Gather, from the listing beneath this task, every line holding the string "script".

# [Input data]

__________________________________________________

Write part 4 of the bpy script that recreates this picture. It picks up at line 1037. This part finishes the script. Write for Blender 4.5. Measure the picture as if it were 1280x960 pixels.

__________________________________________________

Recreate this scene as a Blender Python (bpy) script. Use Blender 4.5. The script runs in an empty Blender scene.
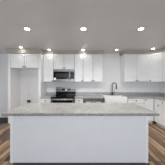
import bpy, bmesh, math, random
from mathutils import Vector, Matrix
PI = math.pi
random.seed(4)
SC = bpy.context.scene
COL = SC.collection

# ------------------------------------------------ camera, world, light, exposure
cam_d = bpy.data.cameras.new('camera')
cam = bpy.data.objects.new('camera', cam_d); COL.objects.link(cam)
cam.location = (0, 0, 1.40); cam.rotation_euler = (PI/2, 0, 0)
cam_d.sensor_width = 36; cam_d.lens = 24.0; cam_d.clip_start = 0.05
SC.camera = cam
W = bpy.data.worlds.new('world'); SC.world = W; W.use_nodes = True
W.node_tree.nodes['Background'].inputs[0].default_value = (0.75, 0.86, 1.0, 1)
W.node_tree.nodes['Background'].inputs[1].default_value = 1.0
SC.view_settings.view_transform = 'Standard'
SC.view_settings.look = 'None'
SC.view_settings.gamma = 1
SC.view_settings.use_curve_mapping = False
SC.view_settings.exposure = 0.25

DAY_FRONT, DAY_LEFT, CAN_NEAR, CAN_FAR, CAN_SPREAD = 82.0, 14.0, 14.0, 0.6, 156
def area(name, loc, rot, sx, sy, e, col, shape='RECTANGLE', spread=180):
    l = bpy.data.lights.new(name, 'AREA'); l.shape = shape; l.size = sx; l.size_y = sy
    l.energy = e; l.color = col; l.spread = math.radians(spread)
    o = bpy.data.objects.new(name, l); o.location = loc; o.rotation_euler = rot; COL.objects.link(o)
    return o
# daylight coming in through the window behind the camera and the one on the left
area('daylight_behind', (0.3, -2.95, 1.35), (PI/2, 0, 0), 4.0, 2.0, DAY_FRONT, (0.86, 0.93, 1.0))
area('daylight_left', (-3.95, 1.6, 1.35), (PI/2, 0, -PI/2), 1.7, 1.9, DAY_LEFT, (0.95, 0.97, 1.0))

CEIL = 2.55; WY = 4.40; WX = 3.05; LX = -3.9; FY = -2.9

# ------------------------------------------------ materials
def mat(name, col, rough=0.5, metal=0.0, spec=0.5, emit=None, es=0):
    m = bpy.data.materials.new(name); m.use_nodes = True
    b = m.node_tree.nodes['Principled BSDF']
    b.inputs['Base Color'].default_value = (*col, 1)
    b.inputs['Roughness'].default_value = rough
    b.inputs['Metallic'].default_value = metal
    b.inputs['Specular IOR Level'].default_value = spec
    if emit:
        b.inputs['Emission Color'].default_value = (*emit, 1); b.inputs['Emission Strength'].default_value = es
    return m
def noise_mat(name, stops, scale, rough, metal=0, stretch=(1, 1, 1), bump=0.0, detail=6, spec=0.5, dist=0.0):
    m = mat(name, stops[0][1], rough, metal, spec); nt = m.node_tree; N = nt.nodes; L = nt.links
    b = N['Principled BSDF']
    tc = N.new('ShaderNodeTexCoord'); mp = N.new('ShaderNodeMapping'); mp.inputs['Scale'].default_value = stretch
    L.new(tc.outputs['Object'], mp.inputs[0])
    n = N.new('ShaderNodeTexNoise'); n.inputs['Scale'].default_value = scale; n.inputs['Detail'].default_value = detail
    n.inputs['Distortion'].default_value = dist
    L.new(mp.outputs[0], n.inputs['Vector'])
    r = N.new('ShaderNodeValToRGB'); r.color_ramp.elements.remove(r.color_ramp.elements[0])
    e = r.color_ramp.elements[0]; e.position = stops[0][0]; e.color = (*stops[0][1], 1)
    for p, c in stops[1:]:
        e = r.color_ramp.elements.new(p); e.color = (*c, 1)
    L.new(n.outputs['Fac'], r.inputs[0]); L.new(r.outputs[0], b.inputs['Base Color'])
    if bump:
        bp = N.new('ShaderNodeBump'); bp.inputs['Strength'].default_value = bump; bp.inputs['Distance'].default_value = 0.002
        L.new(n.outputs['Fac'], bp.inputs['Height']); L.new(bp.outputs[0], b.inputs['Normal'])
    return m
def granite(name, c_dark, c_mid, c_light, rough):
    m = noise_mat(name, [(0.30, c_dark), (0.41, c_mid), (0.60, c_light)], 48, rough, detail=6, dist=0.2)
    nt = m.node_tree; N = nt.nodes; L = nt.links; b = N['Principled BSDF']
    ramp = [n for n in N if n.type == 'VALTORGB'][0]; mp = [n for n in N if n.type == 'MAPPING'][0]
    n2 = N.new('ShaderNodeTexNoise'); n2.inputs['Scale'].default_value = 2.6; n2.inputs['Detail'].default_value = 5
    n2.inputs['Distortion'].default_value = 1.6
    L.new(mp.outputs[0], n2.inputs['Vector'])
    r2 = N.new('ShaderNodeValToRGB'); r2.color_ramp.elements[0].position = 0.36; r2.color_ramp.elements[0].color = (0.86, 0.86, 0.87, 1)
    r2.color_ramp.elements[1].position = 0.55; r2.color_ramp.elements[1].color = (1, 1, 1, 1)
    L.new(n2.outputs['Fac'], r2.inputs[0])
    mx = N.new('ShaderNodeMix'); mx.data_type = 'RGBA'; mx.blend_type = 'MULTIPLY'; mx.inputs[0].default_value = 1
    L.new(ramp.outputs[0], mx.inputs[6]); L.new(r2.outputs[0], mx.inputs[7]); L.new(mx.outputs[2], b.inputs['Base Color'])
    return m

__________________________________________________

# [Full response]
Write part 4 of the bpy script that recreates this picture. It picks up at line 1037. This part finishes the script. Write for Blender 4.5. Measure the picture as if it were 1280x960 pixels.
Recreate this scene as a Blender Python (bpy) script. Use Blender 4.5. The script runs in an empty Blender scene.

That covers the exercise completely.